Il mondo dei replicanti
Tratto dalla graphic novel "The surrogates" (che è anche il titolo originale del film) scritta da Robert Venditti e disegnata da Brett Wendele, "Il mondo dei replicanti" immagina un futuro non troppo lontano popolato da robot tali e quali agli umani telecomandati a distanza da ogni cittadino. Attraverso un casco che ricorda molto i primi esperimenti di realtà virtuale degli anni ’90, ogni persona vive attraverso gli occhi del proprio "manichino": se questi si distrugge o subisce qualche danno, basta costruirne un altro e ricreare la connessione. Il risultato è un mondo senza omicidi e con pochi reati, sicuro, ma al contempo freddo, dove l’amore è fatto di scariche elettriche e sfregamenti di plastica. Una serie di omicidi scuote però il quieto vivere dei tanti automi: ad indagare ci penserà un detective (Bruce Willis) ancora traumatizzato dalla perdita del figlio (a cui non aveva fatto costruire un replicante).
Lo spunto di partenza è quanto mai affascinante, forse difficile da comprendere senza aver visto il film (qui sopra abbiamo fatto del nostro meglio), ma dalle potenzialità infinite. Poiché le persone sono in realtà tutti robot e difficilmente si muore davvero, sparatorie, inseguimenti (in auto e a piedi) e tutto ciò che riguarda l’”action” può essere spinto al massimo (se devi scappare , non ti devi porre il problema del non investire le persone per strada).

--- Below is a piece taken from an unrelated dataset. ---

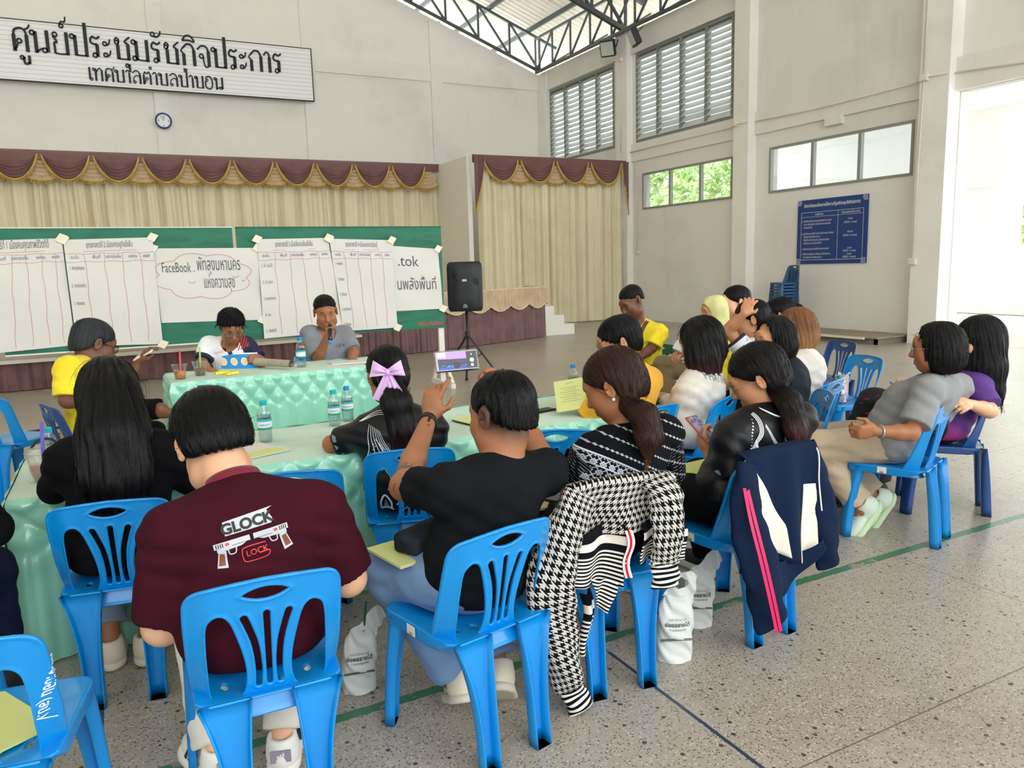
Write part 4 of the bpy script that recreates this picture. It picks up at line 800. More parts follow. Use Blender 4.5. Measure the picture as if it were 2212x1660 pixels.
# ================================================================ TABLES
ms_ = Mat('mint_satin', (150, 218, 194), .26, spec=.8); ms_.mix(ms_.noise(scale=3, detail=3).sm(.4, .75), (112, 196, 168), .6); ms_.bump(ms_.noise(scale=14, detail=3, dist=.7), .35, .012); M_mint = ms_.m
M_mint2 = cloth('mint_tablecloth', (196, 222, 206), .7, 2, .25)
def skirted(lab, x0, x1, y0, y1, h, p=.15, amp=.03, seed=0, loose=0, rz=0):
    cx_, cy__ = (x0+x1)/2, (y0+y1)/2; t = thing('skirted_table', lab, 'table', (cx_, cy__, 0), rz); a, b = (x1-x0)/2, (y1-y0)/2
    per = [(-a, -b), (a, -b), (a, b), (-a, b), (-a, -b)]; L = [0, 2*a, 2*a+2*b, 4*a+2*b, 4*a+4*b]; nrm = [(0, -1), (1, 0), (0, 1), (-1, 0)]; nu = int(L[-1]/.0125)
    def top(u, v): return (u-.5)*2*(a+.006), (v-.5)*2*(b+.006), h+.002*np.sin(u*23+seed)*np.sin(v*11)-.004*((np.abs(u-.5)*2)**30+(np.abs(v-.5)*2)**30)
    V, F = gridVF(top, 40, 20); mb = MB().put(V, F); mb.box((-a+.01, -b+.01, h-.03), (a-.01, b-.01, h-.006)); mb.build('tablecloth', M_mint2, t, True)
    def sk(u, v):
        s = u*L[-1]; x = np.interp(s, L, [q[0] for q in per]); y = np.interp(s, L, [q[1] for q in per]); c = .035
        nx = np.zeros_like(s); ny = np.zeros_like(s)
        for i in range(4):
            m = (s >= L[i]) & (s <= L[i+1]); q = s[m]-L[i]; l = L[i+1]-L[i]; w0 = np.clip(.5-q/c/2, 0, .5); w1 = np.clip(.5-(l-q)/c/2, 0, .5); n0, n1, n2 = nrm[i-1], nrm[i], nrm[(i+1) % 4]
            nx[m] = n1[0]*(1-w0-w1)+n0[0]*w0+n2[0]*w1; ny[m] = n1[1]*(1-w0-w1)+n0[1]*w0+n2[1]*w1
        dn = v*h; ja = .25*np.sin(s*3.1+seed)*loose; q = s/p+ja; lat = np.abs(np.sin(math.pi*(q+dn/.17)))*np.abs(np.sin(math.pi*(q-dn/.17))); lat = lat**.7
        fr_ = np.abs(((q+.25*np.sin(q*1.7+seed)*loose) % 1)*2-1); pl = (1-fr_)**1.4*1.1+.30*np.abs(np.sin(math.pi*(q*3.13+.4*np.sin(q*2.1)))); e = np.clip((dn-.17)/.09, 0, 1); e = e*e*(3-2*e); d = amp*(lat*(1-e)*1.25+pl*e*(1+.35*v))*np.clip(dn/.03, 0, 1)+.008+.03*v*loose*np.sin(s*6+seed)**2
        return x+nx*d, y+ny*d, (h-.001)*(1-v)+.004
    MB().grid(sk, nu, 56).build('skirt', M_mint, t, True); return t
skirted('long mint skirted table in front of the speakers, with diamond pleats', .31, 1.97, 5.80, 6.42, .75, .13, .022, 1)
skirted('mint skirted table at the near left with bottles and a bagged drink', -.43, 1.13, 3.40, 4.20, .665, .17, .026, 2, 1)
skirted('mint skirted table right of the near one, holding a black phone', 1.37, 2.62, 3.40, 4.18, .665, .14, .022, 3, 1)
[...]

Purtroppo Jonathan Mostow (un regista bravo con gli effetti speciali da cui ci si aspettava molto di più) sembra non cogliere questi margini di manovra e si accontenta di qualche scena adrenalinica qua e là, peraltro non particolarmente coinvolgente. A pesare ancor più sulla bontà del film, è una trama quanto mai banale: sia la morale della storia che le motivazioni che spingono i cattivi sono chiare fin dall’inizio e non regalano alcun motivo di interesse. Un vero peccato dato il grande budget messo a disposizione dalla produzione (circa 80milioni di dollari) e un Bruce Willis che porta normalmente sempre a casa il risultato. Ciò che manca a "Il mondo dei replicanti" è soprattutto la sua capacità di essere moderno: il cinema d’azione di oggi è molto più "realista" nelle trame (non tutto finisce sempre per il meglio) e contaminato, a livello di immagini, dalla grande produzione di video amatoriali che ogni giorno si vedono su internet (che siano reportage di guerra o altro). Non è più tempo per il cinema rassicurante degli anni ’90, dove tutto alla fine ritornava al suo posto dopo che l’eroe aveva fatto il proprio dovere. Il futuro che ci offre "Il mondo dei replicanti" per quanto concettualmente affronti un discorso latamente interessante (i limiti della biogenetica) appare troppo artefatto e lontano da qualsiasi emozione vera. Non parliamo di un film brutto, ma di un film medio, guardabile e dimenticabile nel giro di novanta minuti: di certo non una visione "obbligata".

La frase: "Ancora nessuna parola su quando, e se, i replicanti saranno rimessi in funzione. Sembra, almeno al momento, che dovremmo cavarcela da soli".